6 Mart 2009 Cuma

Carpe dien ağızlarını yesinler

Tren istasyonunda ümit dolu anlar. Az kalsın kendi kendime Show Haber'in acıklı, klarnetli müziğini çalacaktım kafamda. Kağıt toplayıcı çocukları falan gösterirken fonda çalan cins. O değil de, bir de İstiklal'de çapraz ateş arasında kalıyor insan bazen ya hani, iki müzik dükkanı aynı anda çalınca karşılıklı. Doğal kanon gibi oluyor.
İstasyonda ipodsuz çırılçıplak, tüm deli/sarhoş bağırışlarına açık, über vulnerable bir vaziyetteyken bir de baktım sürü halinde güvercin aynı metrekarede dahilinde uçuyor. Tabii ki anında romantikleştim, Stockholm'e hallendim.
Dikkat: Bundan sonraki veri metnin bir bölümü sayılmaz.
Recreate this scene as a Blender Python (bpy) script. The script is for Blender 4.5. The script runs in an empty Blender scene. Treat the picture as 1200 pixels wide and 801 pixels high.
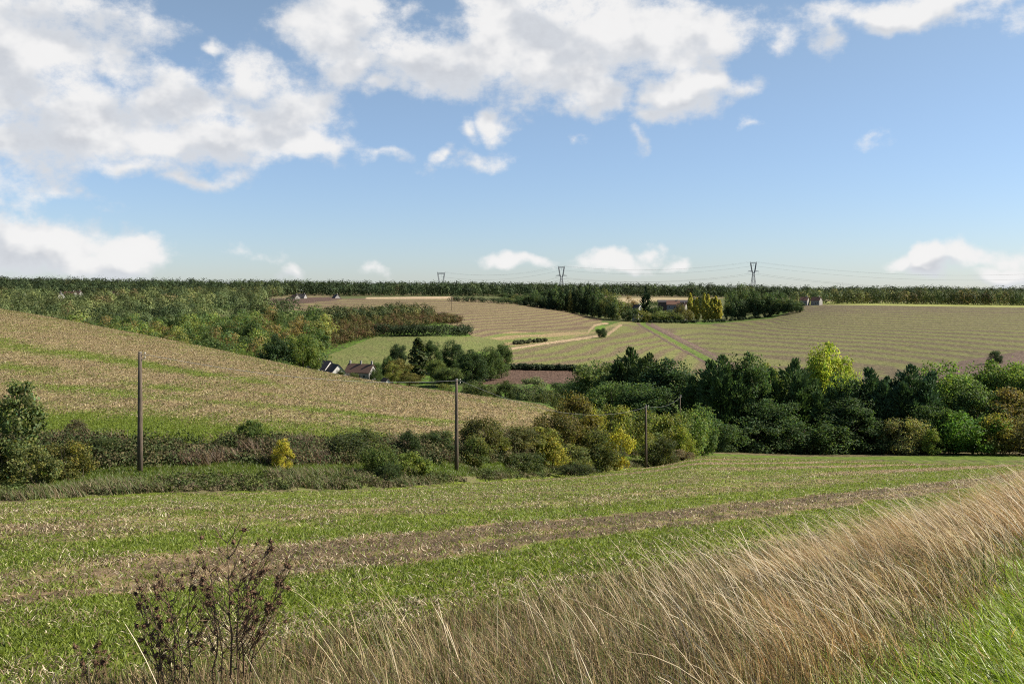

Sevmeye ne denli hazır olduğumu görüyorsunuz, Stockholm bana bir adım atsa, ben ona koşacağım. Sonra bir baktım, hepsinin arasında bir kadın. Benden kısaca boylu, seyrek, kopuk kopuk, deli saçlı. Kuşlardan oluşan pelerini arkasında savrulurken önde, elinde kırıntı dolu bir naylon poşetle yürüyor. Anında eyvanına varıp, yanına doğru seğirttim. Kuşlar yere indiler. Bir anda ortalık kalkıp inen kuyrukların dansında, adeta tavuk çiftliğine dönüverdi. Hacıyatmaz gibi, baş öndeyken popo kalkıyor ya bunlarda. Kadın, hepsinin arasında poşetinde kalan son kırıntıları önlerine döktü. Sonra da afiyetle yemelerini seyretti. Ben de onu seyrettim.
İştesi öyle. Daha ne olsun. Yakın buldum, anlattım. Klavyede de M harfim bozulmuş. Kafasını ezmedikçe çalışmıyor.

2 yorum:

Northx dedi ki...

enlem, boylam, gözlem; mira.

Elmoş dedi ki...

Saygı, sevgi, kucak ve öpücükler; buradan Nevzat için gelsin mi?